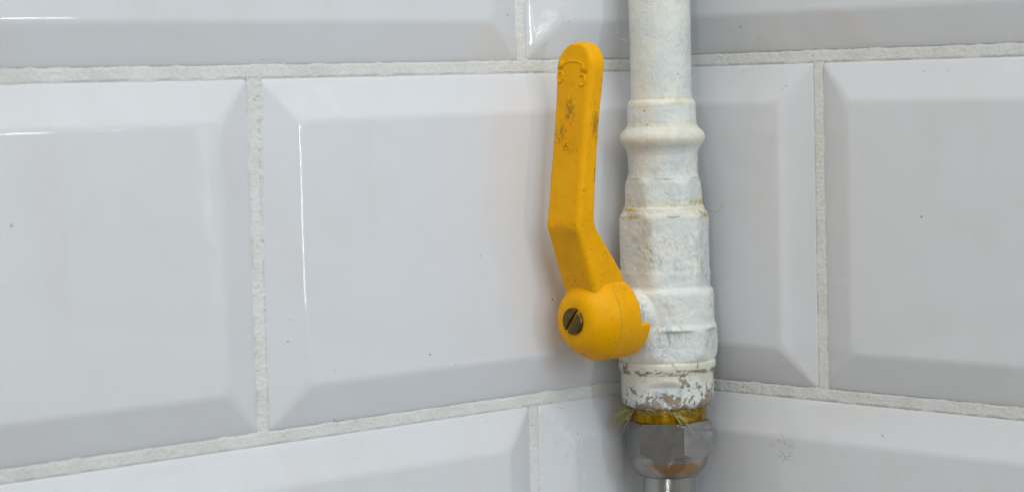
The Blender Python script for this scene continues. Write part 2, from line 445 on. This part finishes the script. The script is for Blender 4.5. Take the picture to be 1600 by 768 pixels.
# nut: hexagon clipped by cones at both ends
def nut_r(a, z, r): return min(r, hexr(a, 12.25, 13.4))
lathe('hex_nut', [(-9.05, 9.5), (-9.08, 12.6), (-9.2, 13.1), (-10.4, 14.9), (-18.2, 14.9), (-19.9, 12.95), (-20.0, 12.75), (-20.6, 12.6), (-21.4, 12.55), (-22.5, 12.4),
      (-23.6, 12.1), (-24.6, 11.5), (-25.6, 10.7), (-26.4, 9.9), (-26.9, 9.2), (-27.1, 8.2)], M_STEEL, valve, .25, 180, .0, nut_r, soft=False, a0=wang(13.4))
for p in bpy.data.objects['hex_nut'].data.polygons: p.use_smooth = False
lathe('lower_pipe', [(-26.5, 8.35), (-27, 8.4), (-60, 8.4), (-200, 8.4)], M_PIPE, valve, 2, 96, .000008)

# ---- handle (local frame: a = outward along -x, w = towards -y, z up, all in metres from the valve origin)
def HP(a, w, z): return (-(a-.024), -w, z)
handle_parts = []
sec = [  # z, a_front, width, a_back
    (.0300, .0606, 12.6, .0490), (.0345, .0618, 12.7, .0490), (.0390, .0634, 12.8, .0492), (.0420, .0644, 12.9, .0513), (.0457, .0657, 12.9, .0541),
    (.0500, .0671, 12.9, .0574), (.0535, .0684, 13.0, .0600), (.0547, .0687, 13.0, .0607), (.0560, .06865, 13.0, .0611), (.0580, .0683, 13.0, .0613),
    (.0625, .0676, 12.95, .0608), (.0693, .0667, 12.95, .0602), (.0770, .0656, 13.05, .0593), (.0849, .0645, 13.25, .0583), (.0920, .0636, 13.7, .0573), (.0985, .0628, 14.4, .0565),
    (.1030, .0622, 14.9, .0560)]
zc = .1035; RT = 7.5
def sec_at(z):
    for s0, s1 in zip(sec, sec[1:]):
        if s0[0] <= z <= s1[0]:
            f = (z-s0[0])/(s1[0]-s0[0]); return [s0[i]+(s1[i]-s0[i])*f for i in range(4)]
    s0, s1 = sec[-2], sec[-1]; f = (z-s0[0])/(s1[0]-s0[0])
    return [z]+[s0[i]+(s1[i]-s0[i])*f for i in (1,)]+[s1[2], s1[3]+(z-s1[0])*-.10]
def rrect(af, ab, hw, rad, n=6):
    """rounded rectangle in (a, w)"""
    pts = []; ca, ha = (af+ab)/2, (af-ab)/2; rad = min(rad, ha*.98, hw*.98)
    for sx, sy, a0 in ((1, 1, 0), (-1, 1, 90), (-1, -1, 180), (1, -1, 270)):
        for i in range(n):
            t = math.radians(a0+90*i/(n-1)); pts.append((ca+sx*(ha-rad)+rad*math.cos(t), sy*(hw-rad)+rad*math.sin(t)))
    return pts
rows = []
zz = [.0300+(.1035-.0300)*i/60 for i in range(61)]
for z in zz:
    _, af, w, ab = sec_at(z); rad = .0015+max(0, z-.07)*.02
    rows.append([HP(a, b-.0005, z) for a, b in rrect(af, ab, w/2*MM+.0005, rad)])
for i in range(1, 15):
    t = i/14*PI/2; 
    if i == 14: t = PI/2*.985
    z = zc+RT*MM*math.sin(t)*.985; _, af, w, ab = sec_at(z); hw = RT*MM*math.cos(t)
    e = .0022*(1-math.cos(t))**2
    ca = (af+ab)/2; af2 = af-.0011*max(0, math.sin(t)-.9)/.1; ab2 = ab+.0011*max(0, math.sin(t)-.9)/.1
    rows.append([HP(a, b-.0005*math.cos(t), z) for a, b in rrect(af2, ab2, max(hw+.0004*math.cos(t), .0012), .0019)])
hm = grid_mesh('lever', rows, 24, len(rows), True, True, True)
# hub: lathe round the a axis
hp = [(6.0, .0480), (11.2, .0480), (12.5, .0484), (12.8, .0491), (12.8, .05655), (12.66, .0568), (12.5, .05700), (12.25, .0577), (11.7, .0590), (10.9, .0604), (9.8, .0621), (8.9, .0632), (8.1, .0639), (7.2, .0644), (6.4, .06465), (5.4, .0648), (4.6, .0648), (.5, .0648)]
hrows = []; nh = 96
for r_, a_ in hp:
    hrows.append([HP(a_, r_*MM*math.cos(2*PI*i/nh), HUBZ+r_*MM*math.sin(2*PI*i/nh)) for i in range(nh)])
hub = grid_mesh('hub', hrows, nh, len(hrows), True, True, True)
# stop tab: a sector of the hub skirt that reaches back to the body
tr = []
for r_, a_ in ((9.8, .049), (12.75, .049), (12.75, .0446), (12.3, .0440), (10.2, .0440), (9.8, .0446)):
    tr.append([(r_, a_)])
tabrows = []
for i in range(17):
    th = math.radians(-8-95*i/16); cut = 1 if i < 12 else 1-(i-12)/5
    rowp = []
    for r_, a_ in ((9.8, .0500), (12.75, .0500), (12.75, .0447), (12.3, .0440), (10.2, .0440), (9.8, .0446)):
        aa = .0500+(a_-.0500)*cut
        rowp.append(HP(aa, r_*MM*math.cos(th), HUBZ+r_*MM*math.sin(th)))
    tabrows.append(rowp)
tab = grid_mesh('tab', tabrows, 6, 17, True, True, True)
bm = bmesh.new()
for m_ in (hm, hub, tab): bm.from_mesh(m_)
bmesh.ops.recalc_face_normals(bm, faces=bm.faces)
handle = link('handle', bm, MY, valve)
rm = handle.modifiers.new('r', 'REMESH'); rm.mode = 'VOXEL'; rm.voxel_size = .00023
sm = handle.modifiers.new('s', 'SMOOTH'); sm.factor = .5; sm.iterations = 4
me = bpy.data.meshes.new_from_object(handle.evaluated_get(bpy.context.evaluated_depsgraph_get()))
handle.modifiers.clear(); handle.data = me
nrm = [v.normal.copy() for v in me.vertices]
for v, nn in zip(me.vertices, nrm):
    c = v.co; v.co = c+nn*(.00018+.00006*N(c.x, c.y, c.z, 180, 2))
for p in me.polygons: p.use_smooth = True
if not me.materials: me.materials.append(MY)
handle['label'] = 'yellow cranked lever with embossed arrow and letters'

def tube(name, pts, rad, mat, parent, nu=6, taper=False):
    """one closed tube along a polyline of world or local points"""
    pts = [Vector(p) for p in pts]; rows = []; up = Vector((.31, .22, .92))
    for i, p in enumerate(pts):
        d = (pts[min(i+1, len(pts)-1)]-pts[max(i-1, 0)]).normalized()
        x = d.cross(up); x = x.normalized() if x.length > 1e-4 else d.orthogonal().normalized(); y = d.cross(x)
        f = 1-.8*i/len(pts) if taper else 1
        rows.append([tuple(p+(x*math.cos(2*PI*k/nu)+y*math.sin(2*PI*k/nu))*rad*f) for k in range(nu)])
    m = grid_mesh(name, rows, nu, len(rows), True, True, True)
    return m if parent == 'raw' else link(name, m, mat, parent)
def join(name, meshes, mat, parent):
    bm = bmesh.new()
    for m_ in meshes: bm.from_mesh(m_)
    return link(name, bm, mat, parent)
def on_front(w, z, lift=0): return HP(sec_at(z)[1]+lift+.00016, w*MM, z)
# embossed marks near the tip
arc = [on_front(w, .1041+.0011*(1-(w/4.6)**2)-.00008*w, -.00002) for w in [-5.0+8.6*i/16 for i in range(17)]]
def arrowhead(pts):
    bm = bmesh.new(); lo = [bm.verts.new(on_front(w, z, -.0003)) for w, z in pts]; cx = sum(p[0] for p in pts)/3; cz = sum(p[1] for p in pts)/3
    hi = [bm.verts.new(on_front(cx+(w-cx)*.78, cz+(z-cz)*.78, .00055)) for w, z in pts]
    bm.faces.new(hi)
    for i in range(3): bm.faces.new((lo[i], lo[(i+1) % 3], hi[(i+1) % 3], hi[i]))
    bmesh.ops.recalc_face_normals(bm, faces=bm.faces)
    mm_ = bpy.data.meshes.new('a'); bm.to_mesh(mm_); bm.free(); return mm_
join('embossed_arrow', [tube('a', arc, .00034, MY, 'raw', 8), arrowhead([(-7.2, .1031), (-4.3, .1033), (-5.0, .1062)]), arrowhead([(6.0, .1016), (3.0, .1023), (3.8, .1052)])], MY, handle)
tube('embossed_letter', [on_front(-5.7+1.15*math.cos(2*PI*i/20), .1006+.0016*math.sin(2*PI*i/20), .00005) for i in range(21)], .00036, MY, handle, 8)
tube('embossed_letter', [on_front(4.0+1.15*math.cos(math.radians(140-280*i/18)), .0994+.0017*math.sin(math.radians(140-280*i/18)), .00005) for i in range(19)], .00036, MY, handle, 8)
tube('embossed_line', [on_front(-1.8, .0953-.0115*i/10, -.0001) for i in range(11)], .00036, MY, handle, 8)
join('embossed_mark', [tube('a', [on_front(-1.8+.75*j, .0790+.0016*j*(2-j), -.00005) for j in range(3)], .00032, MY, 'raw', 6),
                       tube('a', [on_front(-2.0+1.9*i/5, .0785, -.00005) for i in range(6)], .00028, MY, 'raw', 6)], MY, handle)
seam = [HP(.0569, 12.78*MM*math.cos(math.radians(q)), HUBZ+12.78*MM*math.sin(math.radians(q))) for q in range(-78, 47, 3)]
tube('mould_seam', seam, .00013, m_plain('greenish_flash', (.50, .42, .02), .5), handle, 6)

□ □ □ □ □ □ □

TO BE DONE — Only the lines from the start of the material through the line containing "2, 96, .000008)" should be transcribed. Pictures stay out.

ANSWER TO THIS TASK —
The Blender Python script for this scene continues. Write part 2, from line 445 on. This part finishes the script. The script is for Blender 4.5. Take the picture to be 1600 by 768 pixels.
# nut: hexagon clipped by cones at both ends
def nut_r(a, z, r): return min(r, hexr(a, 12.25, 13.4))
lathe('hex_nut', [(-9.05, 9.5), (-9.08, 12.6), (-9.2, 13.1), (-10.4, 14.9), (-18.2, 14.9), (-19.9, 12.95), (-20.0, 12.75), (-20.6, 12.6), (-21.4, 12.55), (-22.5, 12.4),
      (-23.6, 12.1), (-24.6, 11.5), (-25.6, 10.7), (-26.4, 9.9), (-26.9, 9.2), (-27.1, 8.2)], M_STEEL, valve, .25, 180, .0, nut_r, soft=False, a0=wang(13.4))
for p in bpy.data.objects['hex_nut'].data.polygons: p.use_smooth = False
lathe('lower_pipe', [(-26.5, 8.35), (-27, 8.4), (-60, 8.4), (-200, 8.4)], M_PIPE, valve, 2, 96, .000008)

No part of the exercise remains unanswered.